I have a friend we call the mystic. He’s been part of the group for years, yet somehow we still know very little about him.
He shows up, he’s clearly one of us, and then he disappears into a fog of half-answered questions.
If I had to assign that adjective to a single step in a desalination plant, it would be the DAF.
A quick caveat before we go further: here we’re talking only about seawater desalination plants. Dissolved Air Flotation has a much clearer, more settled role in specific industrial water treatment applications. In desal, it lives in a grey zone in my opinion sometimes.
The range of opinions you collect from water professionals about this system is so wide that it’s genuinely hard to write about cleanly.
So I’ll do my best to give you the context around the unit that causes so many headaches.
As always in our world, understanding the root cause behind each piece of feedback is a case-by-case exercise — same region, same intake water, and yet two clients (or the consultants who wrote their specifications) will reach opposite conclusions.
Here’s the tension in one paragraph. The Capex is significant. The Opex is “minimal”. So are we sometimes pouring millions into a system that returns very little?
And if you don’t install a DAF — what are the risks, and how badly do they hit the business model when things go wrong?

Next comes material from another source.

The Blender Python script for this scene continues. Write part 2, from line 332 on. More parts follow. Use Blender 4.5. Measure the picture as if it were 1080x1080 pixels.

Last week at Euromed in Marrakech, I really enjoyed moderating the session with Alexander Baekelandt from SeQual, winner of the Innovation Award.
We talked about “predicting tomorrow to act today”. A great example is forecasting an algae bloom so operators can switch on the DAF system before it is too late.

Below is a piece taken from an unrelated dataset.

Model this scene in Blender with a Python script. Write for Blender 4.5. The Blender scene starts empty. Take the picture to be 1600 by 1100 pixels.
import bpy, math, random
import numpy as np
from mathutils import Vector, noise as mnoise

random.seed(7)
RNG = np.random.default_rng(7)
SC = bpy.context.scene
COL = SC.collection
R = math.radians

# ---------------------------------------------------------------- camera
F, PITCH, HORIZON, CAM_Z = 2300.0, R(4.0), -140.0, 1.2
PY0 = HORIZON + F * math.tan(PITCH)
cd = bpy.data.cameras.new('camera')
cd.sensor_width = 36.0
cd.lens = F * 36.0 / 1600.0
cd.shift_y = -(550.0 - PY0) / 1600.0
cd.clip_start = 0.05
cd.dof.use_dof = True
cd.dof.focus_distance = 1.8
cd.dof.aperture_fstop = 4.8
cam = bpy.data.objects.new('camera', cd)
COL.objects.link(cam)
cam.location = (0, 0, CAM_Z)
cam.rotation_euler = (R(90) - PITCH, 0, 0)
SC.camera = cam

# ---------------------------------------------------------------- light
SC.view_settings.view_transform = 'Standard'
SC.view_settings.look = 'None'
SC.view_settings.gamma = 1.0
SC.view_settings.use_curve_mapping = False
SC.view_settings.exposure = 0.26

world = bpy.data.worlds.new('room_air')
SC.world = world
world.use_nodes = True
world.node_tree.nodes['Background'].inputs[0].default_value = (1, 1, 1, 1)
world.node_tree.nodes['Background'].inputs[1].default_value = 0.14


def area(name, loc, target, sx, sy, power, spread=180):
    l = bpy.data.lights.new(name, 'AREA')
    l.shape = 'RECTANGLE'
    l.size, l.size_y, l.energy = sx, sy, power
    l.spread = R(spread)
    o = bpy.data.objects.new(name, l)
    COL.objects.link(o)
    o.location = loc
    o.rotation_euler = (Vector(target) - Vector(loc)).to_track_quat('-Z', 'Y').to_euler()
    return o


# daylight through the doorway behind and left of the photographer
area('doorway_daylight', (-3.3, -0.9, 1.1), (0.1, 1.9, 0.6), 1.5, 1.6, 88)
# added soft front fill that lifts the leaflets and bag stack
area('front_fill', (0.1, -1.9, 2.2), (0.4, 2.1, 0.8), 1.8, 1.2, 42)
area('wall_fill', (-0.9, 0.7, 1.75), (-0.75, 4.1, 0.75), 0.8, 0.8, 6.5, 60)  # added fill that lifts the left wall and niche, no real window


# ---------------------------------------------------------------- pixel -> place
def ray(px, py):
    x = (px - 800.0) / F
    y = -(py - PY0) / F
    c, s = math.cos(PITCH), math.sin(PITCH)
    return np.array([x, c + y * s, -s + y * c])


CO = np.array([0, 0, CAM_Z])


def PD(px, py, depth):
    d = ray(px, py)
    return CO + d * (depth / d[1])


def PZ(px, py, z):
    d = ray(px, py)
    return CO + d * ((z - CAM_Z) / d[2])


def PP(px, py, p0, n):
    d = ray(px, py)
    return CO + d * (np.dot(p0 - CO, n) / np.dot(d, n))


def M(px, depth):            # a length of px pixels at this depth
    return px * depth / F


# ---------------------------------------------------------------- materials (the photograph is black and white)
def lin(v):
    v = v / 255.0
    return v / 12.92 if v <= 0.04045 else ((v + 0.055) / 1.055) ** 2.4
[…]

As you can read later, it is not simply a matter of turning it on or off.
This predictive capability provides added value by giving operators the time they need to respond, making it the kind of insurance every desalination plant should have.
Listen to some feedback I got and you’ll hear two camps:
“It doesn’t really work once you’re in operation. It’s bypassed most of the time, and when you finally need it, it hasn’t been maintained — or you discover it can’t go from 0 to 100 in one second, it needs time to stabilise.”
“It should be running permanently, because it protects the RO downstream and saves you when conditions turn.”
Both camps are right, depending on the plant. That’s exactly why the DAF is the mystic.